El año nuevo además de presentarse lleno de propósitos y buenas intenciones ha desembarcado con los informes anuales que detallan la audiencia obtenida por nuestras cadenas de televisión. La cadena que mantiene el liderato por cuestión numérica de share sigue siendo la misma, Telecinco se alza en primera posición, aunque con un considerable descenso de audiencia que empieza a desequilibrar los cimientos del canal de Fuencarral.
Durante 2017 han sido varios los formatos que se han ido consolidando en nuestras parrillas, formatos sin complejos que han creído en su esencia y haciendo examen de conciencia han sabido reinventarse hasta llegar a la máxima conexión con el espectador. Otros, por el contrario, se han visto borrachos de la fama de otras ediciones pasadas y se han visto como Goliat abatidos por David.
El reality más longevo de la historia de la televisión en España ha sido víctima y verdugo envuelto en sus propios cantos de sirena. Telecinco tiene la facultad de engrandecer y hacer de oro sus formatos, pero cuenta con la destreza de hundirlos y hacerlos desaparecer con la misma facilidad. La última edición de Gran Hermano pasará a los anales de su historia, si es que pasa, por ser la versión menos apoyada por el público desde sus inicios, la edición de lo chabacano, de las faltas de respeto, de la humillación, de la mala educación. La casa de Guadalix de la Sierra, que tanto hemos disfrutado durante años, se ha visto forzada a cerrar sus puertas ante los mil y un despropósitos que su organización le ha ido poniendo en el camino desde que su buque insignia, Mercedes Milá, abandonara el proyecto.
Afortunadamente creo que todo esto puede tener una lectura positiva y es que el nuevo consumidor de realities cada vez es más exigente y busca que lo sorprendan con otro tipo de contenidos. Ya no busca la pelea y el alzamiento de la voz para la resolución de conflictos, para eso ya tenemos cuatro horas diarias patrocinadas por La fábrica de la tele en horario de sobremesa y vespertino, ya no busca el amarillismo y el morbo de ver cómo se humillan unos a otros aumentando el número de espectadores frente a la pantalla, para eso ya existen cuatro horas cada tarde. Parece que el nuevo consumidor de realities aboga por verse representado en televisión, por reírse de sí mismo y con los demás, por visualizar sin tapujos la diversidad que existe realmente en la calle sin enfangarla ni hacer de ella algo desvirtuado que consiga su efecto contrario.
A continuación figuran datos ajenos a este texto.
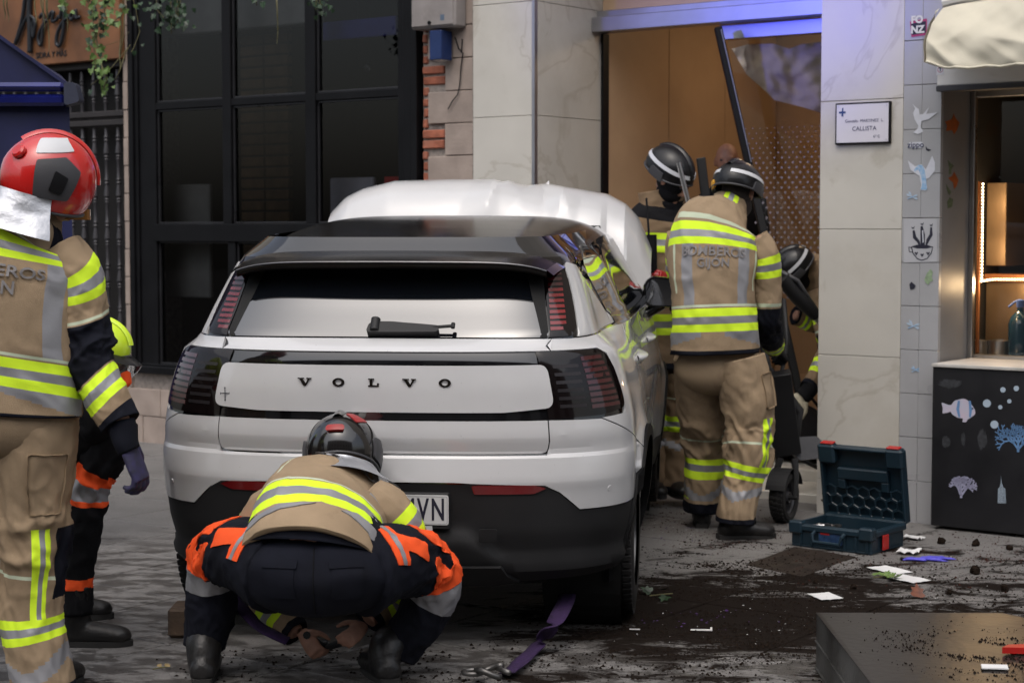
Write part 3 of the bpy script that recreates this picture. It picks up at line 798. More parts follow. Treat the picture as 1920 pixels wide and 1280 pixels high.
x, z = uz(1708, 55, -.035); g = G(); lettering(g, 'FO\nNZ', .052, planar(WF @ Matrix.Translation((x, -.035, z + .02)) @ Matrix.Rotation(pi / 2, 4, 'X')), .0006, bold=.0025, align='LEFT'); part('sticker_lettering', g, M_white, tp)
def dragonfly(cx, cy, s, m):
    for a in (-2.7, -2.1, .4, -.3):
        sticker([(cx, cy), (cx + s * cos(a - .25) * .7, cy + s * sin(a - .25) * .7), (cx + s * cos(a), cy + s * sin(a)), (cx + s * cos(a + .25) * .7, cy + s * sin(a + .25) * .7)], m, tp, name='sticker_wing')
    sticker([(cx - s * .7, cy + 3), (cx + s * .5, cy - 3), (cx + s * .5, cy - 1), (cx - s * .7, cy + 5)], M_sb, tp, w=-.0344, name='sticker')
dragonfly(1710, 369, 12, M_pal); dragonfly(1712, 611, 14, M_pal); dragonfly(1716, 693, 9, M_sb)
sticker([(1733, 525), (1738, 512), (1745, 504), (1749, 510), (1747, 521), (1750, 526), (1744, 528), (1741, 534), (1736, 530)], M_pg, tp, label='green leaf sticker')
sticker([(1705, 533), (1709, 528), (1712, 531), (1717, 535), (1714, 541), (1707, 543)], M_ink, tp, rr=.004)
sticker([(1736, 274), (1739, 279), (1746, 281), (1741, 284), (1736, 281)], M_ink, tp)
sticker([(1694.5, 411), (1757, 411), (1757, 491), (1694.5, 492)], mat('pale_tile_sticker', (.42, .42, .44), .4, var=.03), tp, name='mug_sticker', label='cactus in a mug sticker', w=-.0335)
def stroke(pts, r, m, par, w, name='sticker_print'):
    P = [V(uz(x, y, w)) for x, y in pts]; L_ = []; R_ = []
    for i, p in enumerate(P):
        d = (P[min(i + 1, len(P) - 1)] - P[max(i - 1, 0)]).normalized(); n = V((-d.y, d.x)) * (r[i] if isinstance(r, list) else r); L_.append(p + n); R_.append(p - n)
    return sticker([tuple(p) for p in L_ + R_[::-1]], m, par, w=w, name=name, px=False)
W1 = -.0345
stroke([(1709, 463), (1712, 475), (1720, 485), (1728, 488), (1738, 485), (1746, 475), (1749, 463), (1738, 461), (1728, 460), (1716, 461), (1709, 463)], .0028, M_ink, tp, W1)
sticker([(1709, 463), (1718, 459), (1738, 459), (1749, 463), (1738, 466), (1720, 466)], M_ink, tp, w=W1, name='sticker_print')
stroke([(1710, 465), (1704, 463), (1705, 472), (1711, 473)], .0025, M_ink, tp, W1)
stroke([(1728, 424), (1730, 440), (1730, 459)], [.006, .013, .012], M_ink, tp, W1); stroke([(1730, 432), (1731, 455)], .003, M_sw, tp, W1 - .0008)
stroke([(1713, 432), (1715, 445), (1722, 453), (1724, 459)], [.006, .010, .008, .006], M_ink, tp, W1); stroke([(1746, 426), (1746, 440), (1740, 450), (1737, 459)], [.005, .009, .009, .005], M_ink, tp, W1)
for x, y in ((1718, 475), (1729, 478), (1740, 475)): sticker([(x, y + 4), (x - 3.5, y - 1), (x - 2, y - 3), (x, y - 1), (x + 2, y - 3), (x + 3.5, y - 1)], M_ink, tp, w=W1, name='sticker_print')
for x, y in ((1712, 427), (1729, 420), (1746, 422)): sticker([(x - 3, y - 2), (x, y), (x + 3, y - 3), (x + 2, y + 2), (x - 2, y + 2)], M_ink, tp, w=W1, name='sticker_print')
# stickers on the reveal (plane across the wall)
def rev_sticker(pts, m):
    g = G(WF); P = []
    for px, py in pts:
        r_ = ray(px, py); n = WD; p0 = W0 + WD * (uK + .001); t = (p0 - CAMP).dot(n) / r_.dot(n); p = CAMP + r_ * t - W0; P.append((p.dot(WM_), p.z))
    slab(g, P, WF @ Matrix.Translation((uK + .0016, 0, 0)) @ Matrix(((0, 0, 1, 0), (1, 0, 0, 0), (0, 1, 0, 0), (0, 0, 0, 1))), .001); g.F = None
    part('sticker', g, m, tp)
rev_sticker([(1772, 228), (1785, 224), (1788, 213), (1793, 224), (1799, 230), (1795, 243), (1789, 252), (1785, 244), (1774, 246), (1776, 236)], M_so)
rev_sticker([(1778, 334), (1786, 330), (1789, 322), (1794, 332), (1797, 338), (1793, 350), (1789, 354), (1787, 342)], M_so)
rev_sticker([(1777, 300), (1782, 306), (1789, 311), (1784, 316), (1783, 326), (1779, 327), (1780, 315)], M_sg)
rev_sticker([(1774, 345), (1778, 352), (1784, 360), (1780, 366), (1776, 358)], M_sg); rev_sticker([(1776, 378), (1781, 370), (1787, 374), (1785, 388), (1777, 391)], M_sg)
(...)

Muchos, al igual que yo, no catalogan Operación Triunfo como reality, yo soy de los que lo consideran un talent show sin más, pero he de reconocer que sus concursantes, al estar casi 24 horas expuestos a través de youtube, pueden llegar a ser juzgados más por su manera de actuar fuera del escenario que sobre él. El éxito del formato de esta edición de Operación Triunfo radica precisamente en ellos, en unos concursantes que engloban un extenso abanico de personalidades y distintas formas de ser, una diversidad sana, amable y con unos valores que a priori podemos encontrar en cualquier miembro de nuestra familia.
Los formatos que han tenido éxito, triunfan y nos han dado tanta vida a los que amamos la televisión deben cuidarse sin perder la esencia y sin olvidar cómo llegaron a la gloria. Se debe pensar en el público al que va dirigido y siempre tomando en cuenta lo que pide a gritos. Con la fertilidad de las redes sociales lo complicado es no hacerlo.